Civil Air Patrol thanks USAF Honor Guard for volunteerism

  • Published
  • By Benjamin Newell
U.S. Air Force Honor Guard members were awarded at a Civil Air Patrol banquet Saturday, March 12 on Joint Base Anacostia-Bolling, Washington, D.C. The six USAF Honor Guard members work hand-in-hand with the Civil Air Patrol to train local youth cadets on military expectations and drill components.

Honor Guard members frequently educate fellow military members about the discipline required to confer honors on our nation's fallen at Arlington National Cemetery and occasionally guard The Tomb of the Unknowns. Honor Guard members also train the aspiring Airmen of the National Capital Wing's Civil Air Patrol ranging from ages 12 to 21.

Airman 1st Class Ethan Terrell was thanked for the 72 man-hours he put into renovating the Civil Air Patrol's drill manuals. These manuals are used for every honor guard unit within it's 61,000 member organization.

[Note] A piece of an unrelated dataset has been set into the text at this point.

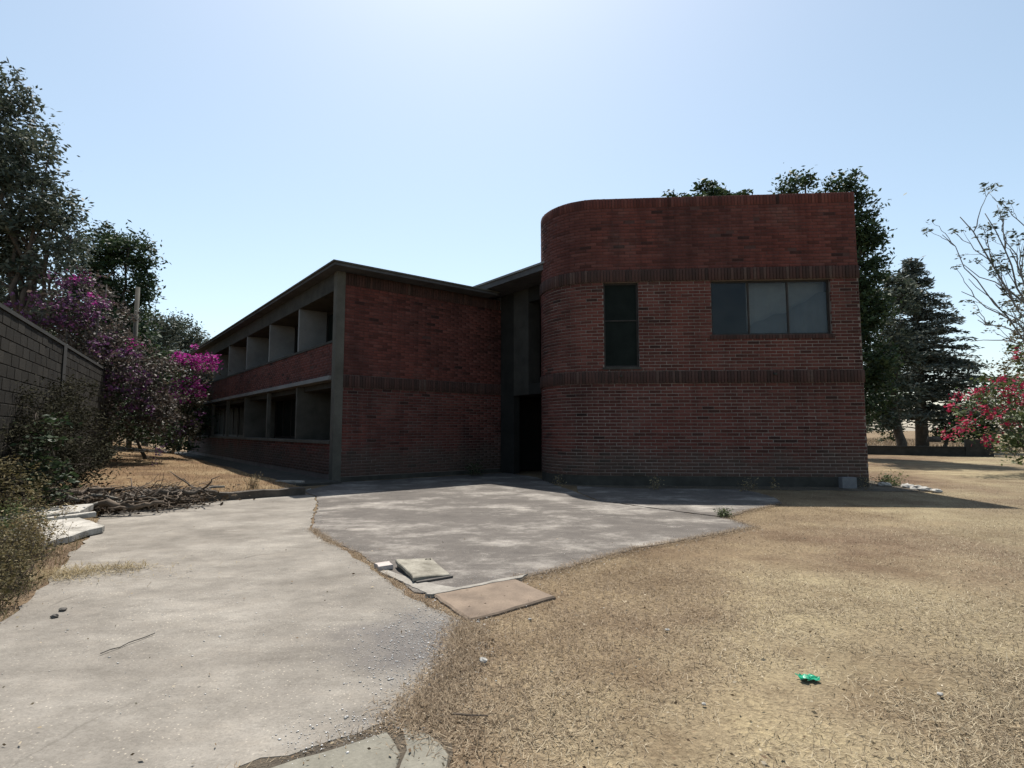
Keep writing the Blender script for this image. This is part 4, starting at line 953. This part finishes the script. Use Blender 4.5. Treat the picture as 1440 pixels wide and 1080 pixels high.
chunk('broken_slab', 'weathered slab fragment in the weeds at the left edge', [(-7.9, 7.0), (-7.2, 7.4), (-7.5, 7.9), (-8.2, 7.5)], .0, .10, BROKEN, 'slab', (-.04, .03), 'broken slabs', 153)

# inspection cover propped on its rim, brick bit, flush plate
RIM = plain('dark_rim', (.05, .045, .04), (.11, .10, .09), 6, .9, .4, .01)
IC = thing('inspection_cover', 'square concrete inspection cover lying tilted on the courtyard slab', 'cover', (-0.95, 5.8, 0))
b = MB(); b.prism(rough_edge([(-1.22, 6.0), (-0.90, 5.36), (-0.58, 5.58), (-0.88, 6.22)][::-1], .004, .1, 160), .004, .02); b.build('rim', RIM, IC)
P4 = rough_edge([(-0.94, 5.37), (-0.61, 5.60), (-0.88, 6.21), (-1.24, 6.01)], .006, .08, 161); cx, cy = np.mean(P4, axis=0)
tz = lambda x, y: .05 - .04 * (x - cx) * 2 + .0 * y
V = [(x, y, tz(x, y) - .03) for x, y in P4] + [(x, y, tz(x, y)) for x, y in P4] + [(cx + (x - cx) * .965, cy + (y - cy) * .965, tz(x, y) + .008) for x, y in P4]; n = len(P4)
F = [tuple(range(2 * n, 3 * n))] + [(i, (i + 1) % n, n + (i + 1) % n, n + i) for i in range(n)] + [(n + i, n + (i + 1) % n, 2 * n + (i + 1) % n, 2 * n + i) for i in range(n)]
link('lid', mkmesh('lid', V, F), plain('lid_concrete', (.12, .108, .085), (.28, .26, .215), 7, .92, .5, .008), IC)
b = MB(); b.tube([(-.93, 6.08, .05), (-.93, 6.08, .066), (-.88, 6.10, .066), (-.88, 6.10, .05)], .006, 5); b.build('lifting_ring', RIM, IC)
def pebble(name, label, loc, r, mat, cat='stone', seed=1, group=None):
    rg = np.random.default_rng(seed); V = []; F = []; nu, nv = 9, 6
    for j in range(nv):
        th_ = math.pi * (j + .5) / nv
        for i in range(nu):
            ph = 2 * math.pi * i / nu; k = 1 + rg.normal(0, .13); V.append((loc[0] + r[0] * k * math.sin(th_) * math.cos(ph), loc[1] + r[1] * k * math.sin(th_) * math.sin(ph), loc[2] + r[2] * k * math.cos(th_)))
    for j in range(nv - 1):
        for i in range(nu): F.append((j * nu + i, (j + 1) * nu + i, (j + 1) * nu + (i + 1) % nu, j * nu + (i + 1) % nu))
    F += [tuple(range(nu)), tuple((nv - 1) * nu + i for i in range(nu - 1, -1, -1))]
    o = link(name, mkmesh(name, V, F), mat, label=label, category=cat)
    if group: o['group'] = group
    return o
WHITE = plain('chalky_white', (.24, .23, .205), (.42, .40, .37), 9, .9, .3, .004)
PINK = plain('brick_bit', (.30, .26, .24), (.44, .39, .36), 9, .9, .4, .004)
chunk('brick_fragment', 'pale brick fragment wedged at the left side of the inspection cover', [(-1.38, 5.84), (-1.24, 5.90), (-1.32, 6.07), (-1.47, 6.02)], .002, .045, PINK, 'brick', (.05, 0), None, 163, .004)
chunk('flush_plate', 'large tan slab cover set flush between driveway, courtyard and lawn', [(-0.70, 4.99), (-0.32, 4.33), (.38, 4.93), (0.03, 5.50)], -.02, .016, plain('tan_slab', (.095, .07, .052), (.205, .155, .114), 2.6, .9, .35, .006), 'cover', (0.0, 0), None, 164, .006)
pebble('lump_of_plaster', 'small white lump of plaster on the lawn beside the driveway', (-.18, 3.59, .012), (.026, .02, .016), WHITE, 'rubble', 170)
G = 'white litter specks on the lawn'
for i, (px, py, s, lab) in enumerate(((938, 887, .016, 'white speck on the lawn halfway between plate and green scrap'), (1322, 978, .018, 'white speck on the lawn at lower right'), (745, 872, .014, 'white speck just below the tan slab corner'), (672, 876, .015, 'white chip at the near corner of the tan slab'), (990, 992, .012, 'tiny white speck at the bottom centre of the lawn'))):
    r = np.array([(px - 720) / 776, _c - (540 - py) / 776 * _s, _s + (540 - py) / 776 * _c]); t = -EYE / r[2]; pebble('litter_speck', lab, (r[0] * t, r[1] * t, .008), (s, s * .8, s * .5), WHITE, 'litter', 180 + i, G)
# crumpled scrap of green plastic
rg = np.random.default_rng(190); V = []; F = []
for i in range(9):
    for j in range(7): V.append((1.73 + (i - 4) * .013 + rg.normal(0, .006), 3.36 + (j - 3) * .013 + rg.normal(0, .006), .006 + abs(rg.normal(0, .008))))
for i in range(8):
    for j in range(6): F.append((i * 7 + j, (i + 1) * 7 + j, (i + 1) * 7 + j + 1, i * 7 + j + 1))
link('plastic_scrap', mkmesh('plastic_scrap', V, F), plain('green_plastic', (.0, .17, .085), (.01, .30, .16), 30, .35, .2, .003, spec=.5), label='crumpled scrap of green plastic lying on the dry lawn', category='litter')
b = MB(); b.tube(wiggle((-2.66, 3.70, .012), (-2.54, 4.06, .012), 7, .02, rg), .0035, 5); b.build('stick', RIM, label='thin dark stick lying on the left of the driveway', category='stick')
b = MB(); b.tube(wiggle((-.30, 2.92, .022), (-.12, 2.90, .022), 5, .04, rg), [.006, .006, .005, .005, .004], 5); b.build('stick', TWIG, label='short brown stick on the lawn below the plaster lump', category='stick')
for i, (x, y, lab) in enumerate(((-3.62, 4.58, 'upper of two dark pebbles on the left of the driveway'), (-3.55, 4.42, 'lower of two dark pebbles on the left of the driveway'))): pebble('pebble', lab, (x, y, .012), (.03, .025, .015), RIM, 'stone', 200 + i, 'dark pebbles')
for i, (poly, lab) in enumerate([([(-1.05, 2.1), (-.50, 2.1), (-.50, 2.62), (-.60, 2.80), (-.74, 2.70), (-.86, 2.63), (-1.05, 2.50)], 'broad flat stone below the crack at the bottom edge'), ([(-.48, 2.1), (-.28, 2.1), (-.28, 2.60), (-.40, 2.78), (-.54, 2.84), (-.48, 2.64)], 'smaller flat stone beside the broad one at the bottom edge'), ([(-1.5, 2.1), (-1.07, 2.1), (-1.07, 2.47), (-1.5, 2.36)], 'flat stone left of the broad one at the bottom edge')]):
    chunk('flat_stone', lab, poly, -.06, .003, plain('flat_stone', (.12, .112, .09), (.19, .178, .145), 4, .9, .4, .008), 'stone', (0, 0), 'flat stones at the bottom edge', 210 + i, .008)
# foot of the block on the right
chunk('white_block', 'small whitewashed concrete block against the foot of the brick wall', [(8.28, 13.98), (8.62, 13.95), (8.64, 14.15), (8.30, 14.18)], 0, .27, plain('grey_block', (.13, .13, .135), (.19, .19, .195), 6, .9, .3, .005), 'block', (0, 0), None, 220, .004)
G = 'whitewashed stones right of the block'
for i, (x, y, r_, lab) in enumerate(((9.75, 14.6, .13, 'whitewashed stone nearest the block corner'), (10.05, 14.2, .12, 'second whitewashed stone from the block corner'), (10.0, 13.8, .13, 'third whitewashed stone from the block corner'), (9.95, 13.45, .12, 'fourth whitewashed stone from the block corner'), (9.95, 13.1, .10, 'whitewashed stone farthest from the block corner'))):
    pebble('whitewashed_stone', lab, (x, y, .03), (r_ * 1.3, r_ * 1.1, r_ * .5), WHITE, 'stone', 230 + i, G)
b = MB(); b.tube(wiggle((-5.5, 13.1, .02), (-4.9, 13.6, .03), 6, .08, rg), .02, 5); b.build('pale_stick', BROKEN, label='pale broken stick at the right end of the kerb', category='stick')
b = MB(); b.obox((-5.9, 13.9), (.97, -.2), .75, .12, .16, .20); b.build('pale_board', BROKEN, label='short pale board lying at the corner of the raised plot', category='board')

# ---------------------------------------------------------------- dry grass, straw and weeds too many to count
def blades(P, zf, lo, hi, wid, up, seed, mat, name, label):
    rg = np.random.default_rng(seed); n = len(P); an = rg.uniform(0, 2 * math.pi, n); L = rg.uniform(lo, hi, n); el = np.clip(np.abs(rg.normal(up, .35, n)), .02, 1.4)
    d = np.stack([np.cos(an) * np.cos(el), np.sin(an) * np.cos(el), np.sin(el)], 1) * L[:, None]; s_ = np.stack([-np.sin(an), np.cos(an), 0 * an], 1) * (wid * rg.uniform(.6, 1.3, n))[:, None]
    base = np.concatenate([P, zf[:, None]], 1); midp = base + d * .55 + [0, 0, .12] * L[:, None] * .25
    V = np.stack([base - s_, base + s_, midp + s_ * .7, base + d, midp - s_ * .7], 1).reshape(-1, 3)
    i0 = np.arange(n)[:, None] * 5
    F = np.concatenate([i0 + [0, 1, 4], i0 + [1, 2, 4], i0 + [4, 2, 3]]); me = mkmesh(name, V, F)
    o = link(name, me, mat, kind='stuff'); o['label'] = label; o['category'] = 'grass'; return o
STRAW = leafmat('straw', [(0.09, 0.067, 0.046), (0.175, 0.137, 0.091), (0.28, 0.23, 0.157), (0.46, 0.40, 0.29)], 0.2, .8, lawn=True)
STRAW_O = leafmat('straw_orange', [(0.075, 0.045, 0.026), (0.15, 0.095, 0.05), (0.22, 0.15, 0.08), (0.31, 0.24, 0.145)], 0.2, .8)
rg = np.random.default_rng(300)
# density falls off with distance from the camera
n = 420000; v = rg.random(n); yy = 2.0 * (16.0 / 2.0) ** v; xx = rg.uniform(-1.05, 1.05, n) * (yy * .95 + .3)
P = np.stack([xx, yy], 1)
BUILD = [tuple(kpt(LX - .1, 6)), tuple(kpt(LX - .1, RR)), tuple(kpt(LX + .4, .4)), tuple(kpt(LX + RR, -.05)), tuple(kpt(0.05, -.05)), tuple(kpt(.05, 9))]
off = inpoly(P, DRIVE) | inpoly(P, YARD) | inpoly(P, APRON) | inpoly(P, BUILD) | inpoly(P, [(-5.5, 12.4), (-4.9, 15.6), (0, 19.4), (3, 19.4), (3, 12)])
off |= inpoly(P, [(-0.70, 4.99), (-0.32, 4.33), (.38, 4.93), (0.03, 5.50)]) | inpoly(P, [(-1.3, 2.15), (-.32, 2.2), (-.30, 2.60), (-.38, 2.74), (-.62, 2.8), (-1.3, 2.4)])
off |= ((P - C1) @ V1 > -2.6) & ((P - C1) @ (-U1) > -0.5)
mott = np.sin(P[:, 0] * 4.1 + 1.7 * np.sin(P[:, 1] * 3.3)) * np.sin(P[:, 1] * 4.7 + 1.3 * np.sin(P[:, 0] * 2.9))
dens = 0.22 + 0.28 * mott + 0.58 * np.sin(P[:, 0] * 1.3 + np.sin(P[:, 1] * 1.1) * 2) * np.sin(P[:, 1] * .9 + 2) + rg.normal(0, .3, n)
keep = ~off & (dens > -.05); P = P[keep]; k = P[:, 1]
blades(P, np.full(len(P), -.012), .02, .068, .002, .13, 301, STRAW, 'dry_grass', 'short dry straw-coloured grass covering the lawn')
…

"Some of the cadets all had a different understanding of drills and opening sequences," said Airman Terrell. "Standardizing their manuals should go a long way to correcting that."

In addition to having an impact on the national organization, some members worked directly with National Capital Region CAP cadets and trainees.

"There are 160 Capital Wing cadets, and some of them go through a program called Right Start, which is designed to help them learn more about the military in general, and the Civil Air Patrol specifically," said Lt. Col. Ellis Janon of the Civil Air Patrol. "A lot of these kids respond better to the honor guard guys than they do the adult CAP members. The Honor Guard is younger, so I think they identify really well."

Air Force District of Washington Commander Maj. Gen. Darren McDew was keynote speaker at the banquet. The general took time to thank the Civil Air Patrol for all they do to support Air Force and Homeland Security operations in the NCR. It is estimated that their volunteer hours are worth more than $105 million to the area.

Every two to three months, Civil Air Patrol cadets are given the chance to train on the Honor Guard compound at Joint Base Anacostia-Bolling. Their goal is to absorb as much drilling precision and military knowledge as possible over the course of a weekend. In addition to this occasional opportunity, many are exposed to Honor Guard discipline at one week-and-a-half program is built to be mini-basic training.

"We demonstrate everything we can on a visual basis," said Airman 1st Class Charles Black. "Once you see it, things become clearer than in the manual."

Airman Black, Airman Terrell, Tech. Sgt. Kelly McKinley, Airman 1st Class Ethan Perrell, Airman 1st Class Andrew Dowling, and Airman 1st Class Brandon Clark have all contributed to the CAP honor guard and Right Start program.